The technical details of our algorithms involve matroids and cutting-and-linking trees and orthogonal range counting and path-copying persistence: techniques that may seem a bit fearsome if you don't already know about them, but that are not particularly new. If you do already know these tools then I think our results are best characterized as "simple in retrospect", so for theoreticians the point of the paper is less about technique and more about the data model. But in this context I think that (other than being a potential obstacle to publication) being simple is a good thing: it makes it more likely that these algorithms are usable. And despite some efforts on our part to make the data structures as uncomplicated as possible, my two less-theoretical co-authors still don't seem convinced that they're simple enough, so there may still be room for improvement in that direction.

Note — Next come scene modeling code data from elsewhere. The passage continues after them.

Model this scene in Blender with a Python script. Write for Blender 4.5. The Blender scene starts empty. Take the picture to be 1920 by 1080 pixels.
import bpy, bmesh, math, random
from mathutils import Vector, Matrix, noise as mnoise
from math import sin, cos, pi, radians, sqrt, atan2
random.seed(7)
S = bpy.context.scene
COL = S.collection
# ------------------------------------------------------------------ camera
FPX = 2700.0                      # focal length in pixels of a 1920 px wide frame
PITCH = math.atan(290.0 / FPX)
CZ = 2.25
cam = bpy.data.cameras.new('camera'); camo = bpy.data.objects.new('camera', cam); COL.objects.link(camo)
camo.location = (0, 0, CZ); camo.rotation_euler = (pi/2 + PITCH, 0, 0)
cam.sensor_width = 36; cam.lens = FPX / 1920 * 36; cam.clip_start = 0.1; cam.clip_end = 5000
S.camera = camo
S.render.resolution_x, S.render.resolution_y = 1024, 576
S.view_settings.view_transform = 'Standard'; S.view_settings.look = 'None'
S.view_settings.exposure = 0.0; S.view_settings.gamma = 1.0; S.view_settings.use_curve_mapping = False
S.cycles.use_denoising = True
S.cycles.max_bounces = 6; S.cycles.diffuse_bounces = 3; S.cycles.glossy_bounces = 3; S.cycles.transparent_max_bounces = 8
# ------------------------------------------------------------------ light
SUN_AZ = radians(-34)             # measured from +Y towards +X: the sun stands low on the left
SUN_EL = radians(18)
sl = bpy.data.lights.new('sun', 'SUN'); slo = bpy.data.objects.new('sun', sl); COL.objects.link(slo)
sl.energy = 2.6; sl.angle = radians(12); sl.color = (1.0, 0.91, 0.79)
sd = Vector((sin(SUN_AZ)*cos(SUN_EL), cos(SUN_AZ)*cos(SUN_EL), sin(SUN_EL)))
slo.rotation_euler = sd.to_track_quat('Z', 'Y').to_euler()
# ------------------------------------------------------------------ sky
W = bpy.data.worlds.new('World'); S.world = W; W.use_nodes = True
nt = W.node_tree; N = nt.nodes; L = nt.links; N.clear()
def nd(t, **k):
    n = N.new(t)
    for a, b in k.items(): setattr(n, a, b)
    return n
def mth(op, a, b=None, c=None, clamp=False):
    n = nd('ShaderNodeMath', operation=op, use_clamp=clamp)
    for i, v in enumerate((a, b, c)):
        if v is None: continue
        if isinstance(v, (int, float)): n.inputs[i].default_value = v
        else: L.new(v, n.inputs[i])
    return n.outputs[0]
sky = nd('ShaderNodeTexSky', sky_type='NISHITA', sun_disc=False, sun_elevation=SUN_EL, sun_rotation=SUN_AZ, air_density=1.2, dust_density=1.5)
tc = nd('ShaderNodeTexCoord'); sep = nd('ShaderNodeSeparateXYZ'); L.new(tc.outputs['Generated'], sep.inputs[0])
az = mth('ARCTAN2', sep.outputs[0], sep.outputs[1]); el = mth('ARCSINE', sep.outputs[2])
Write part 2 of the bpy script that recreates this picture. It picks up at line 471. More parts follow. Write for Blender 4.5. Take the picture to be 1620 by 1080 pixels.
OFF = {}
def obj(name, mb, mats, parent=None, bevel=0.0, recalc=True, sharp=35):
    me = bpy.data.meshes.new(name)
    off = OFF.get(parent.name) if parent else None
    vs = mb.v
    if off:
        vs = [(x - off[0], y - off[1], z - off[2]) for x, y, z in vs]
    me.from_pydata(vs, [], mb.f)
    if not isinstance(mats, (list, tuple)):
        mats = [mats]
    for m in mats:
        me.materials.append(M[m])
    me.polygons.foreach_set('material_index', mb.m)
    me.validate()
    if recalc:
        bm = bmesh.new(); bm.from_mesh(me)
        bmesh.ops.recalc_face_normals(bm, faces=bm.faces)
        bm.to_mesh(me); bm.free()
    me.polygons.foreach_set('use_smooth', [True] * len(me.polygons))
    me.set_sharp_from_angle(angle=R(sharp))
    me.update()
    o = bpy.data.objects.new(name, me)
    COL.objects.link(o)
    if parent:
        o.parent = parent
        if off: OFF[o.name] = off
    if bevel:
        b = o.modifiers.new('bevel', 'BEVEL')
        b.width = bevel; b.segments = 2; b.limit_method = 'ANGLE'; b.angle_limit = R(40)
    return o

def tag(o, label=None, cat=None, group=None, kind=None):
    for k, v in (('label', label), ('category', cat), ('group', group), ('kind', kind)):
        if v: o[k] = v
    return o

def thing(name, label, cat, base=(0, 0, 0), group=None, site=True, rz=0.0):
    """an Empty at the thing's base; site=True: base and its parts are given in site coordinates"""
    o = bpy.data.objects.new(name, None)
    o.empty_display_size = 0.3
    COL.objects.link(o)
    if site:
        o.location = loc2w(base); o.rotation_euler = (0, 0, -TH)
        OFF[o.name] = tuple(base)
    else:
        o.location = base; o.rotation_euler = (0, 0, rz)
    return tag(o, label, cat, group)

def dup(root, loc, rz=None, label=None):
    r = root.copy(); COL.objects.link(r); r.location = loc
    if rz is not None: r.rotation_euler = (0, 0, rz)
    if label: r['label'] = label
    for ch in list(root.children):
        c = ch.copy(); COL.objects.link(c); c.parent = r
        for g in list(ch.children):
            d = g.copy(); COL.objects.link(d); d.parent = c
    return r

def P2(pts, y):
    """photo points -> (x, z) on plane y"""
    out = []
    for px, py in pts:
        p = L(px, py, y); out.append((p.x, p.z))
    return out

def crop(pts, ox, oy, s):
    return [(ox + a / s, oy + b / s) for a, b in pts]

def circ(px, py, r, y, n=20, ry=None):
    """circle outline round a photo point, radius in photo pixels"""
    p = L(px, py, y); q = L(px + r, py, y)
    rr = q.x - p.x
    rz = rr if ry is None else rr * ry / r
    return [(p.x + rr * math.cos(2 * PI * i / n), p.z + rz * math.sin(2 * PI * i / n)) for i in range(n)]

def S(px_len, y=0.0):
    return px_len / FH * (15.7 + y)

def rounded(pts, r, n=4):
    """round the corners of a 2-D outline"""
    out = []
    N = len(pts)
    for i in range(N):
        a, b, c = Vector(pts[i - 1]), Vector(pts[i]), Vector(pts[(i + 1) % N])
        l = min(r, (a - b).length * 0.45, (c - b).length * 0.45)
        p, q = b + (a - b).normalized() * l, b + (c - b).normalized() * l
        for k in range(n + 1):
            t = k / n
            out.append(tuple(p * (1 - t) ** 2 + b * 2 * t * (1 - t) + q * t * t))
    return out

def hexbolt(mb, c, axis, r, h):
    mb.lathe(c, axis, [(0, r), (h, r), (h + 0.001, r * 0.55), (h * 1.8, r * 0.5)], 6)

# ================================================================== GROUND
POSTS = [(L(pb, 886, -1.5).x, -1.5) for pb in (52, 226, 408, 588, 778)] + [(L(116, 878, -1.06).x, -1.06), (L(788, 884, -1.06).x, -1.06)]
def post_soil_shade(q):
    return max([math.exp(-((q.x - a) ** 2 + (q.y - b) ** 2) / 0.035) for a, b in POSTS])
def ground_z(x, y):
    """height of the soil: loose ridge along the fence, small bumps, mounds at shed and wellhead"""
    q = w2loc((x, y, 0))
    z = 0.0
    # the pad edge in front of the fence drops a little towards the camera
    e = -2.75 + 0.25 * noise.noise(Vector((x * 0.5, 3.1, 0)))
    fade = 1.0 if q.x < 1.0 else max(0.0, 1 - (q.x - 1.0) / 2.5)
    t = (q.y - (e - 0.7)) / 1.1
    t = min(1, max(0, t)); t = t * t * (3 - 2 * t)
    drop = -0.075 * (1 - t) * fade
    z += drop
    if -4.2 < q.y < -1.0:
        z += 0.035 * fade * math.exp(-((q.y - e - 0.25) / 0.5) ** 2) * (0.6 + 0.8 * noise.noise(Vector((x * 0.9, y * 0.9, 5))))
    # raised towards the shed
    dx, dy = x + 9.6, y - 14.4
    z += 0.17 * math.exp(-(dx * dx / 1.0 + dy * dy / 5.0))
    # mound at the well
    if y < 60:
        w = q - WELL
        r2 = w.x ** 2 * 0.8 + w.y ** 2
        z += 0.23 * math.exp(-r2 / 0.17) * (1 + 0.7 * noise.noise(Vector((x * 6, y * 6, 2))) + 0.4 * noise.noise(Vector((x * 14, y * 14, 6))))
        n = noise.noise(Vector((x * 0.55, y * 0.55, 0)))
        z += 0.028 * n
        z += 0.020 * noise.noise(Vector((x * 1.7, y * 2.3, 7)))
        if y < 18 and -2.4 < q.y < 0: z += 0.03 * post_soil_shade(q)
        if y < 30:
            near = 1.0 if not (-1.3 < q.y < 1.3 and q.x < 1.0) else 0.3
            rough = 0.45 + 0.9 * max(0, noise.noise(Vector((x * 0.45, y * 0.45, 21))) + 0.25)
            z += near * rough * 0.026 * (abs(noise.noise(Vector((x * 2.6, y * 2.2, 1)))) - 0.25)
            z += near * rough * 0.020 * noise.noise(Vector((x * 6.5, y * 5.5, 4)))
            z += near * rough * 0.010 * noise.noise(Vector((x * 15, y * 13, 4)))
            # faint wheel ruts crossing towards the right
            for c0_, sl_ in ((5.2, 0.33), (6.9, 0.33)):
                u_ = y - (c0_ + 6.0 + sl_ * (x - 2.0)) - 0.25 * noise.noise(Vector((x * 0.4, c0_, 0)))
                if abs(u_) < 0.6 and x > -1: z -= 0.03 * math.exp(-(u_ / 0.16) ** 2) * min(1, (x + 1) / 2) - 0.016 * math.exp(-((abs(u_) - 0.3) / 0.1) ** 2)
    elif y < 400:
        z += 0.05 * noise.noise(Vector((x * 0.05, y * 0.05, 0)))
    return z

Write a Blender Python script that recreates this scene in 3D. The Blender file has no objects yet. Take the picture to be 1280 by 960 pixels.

Incidentally, this is what my earlier blog post binary numbers without the zeros was for. We use the counting scheme described in that post to set up a sequence of updates to a persistent binary tree, which forms the basis of a range counting data structure whose query times depend on the window size rather than on the size of the whole data set.





Comments:

wizzard0:
2012-09-27T05:47:11Z
whoa, finally I see a paper where the formal approach to study an evolution of systems is described! > This kind of data set has been studied in social network analysis for quite some time under several names also now I know the keywords to search for! :) could you suggest some more?
11011110:
2012-09-28T00:20:06Z
The names we found for this model are relational event data, dyadic event data, longitudinal network data, contact sequences, and time-ordered networks. Probably there are other names that we didn't find.
wizzard0:
2012-09-28T09:19:40Z
Thanks a lot! I've also encountered "bitemporal event model", "bitemporal systems engineering" and so on with "bitemporal" keyword.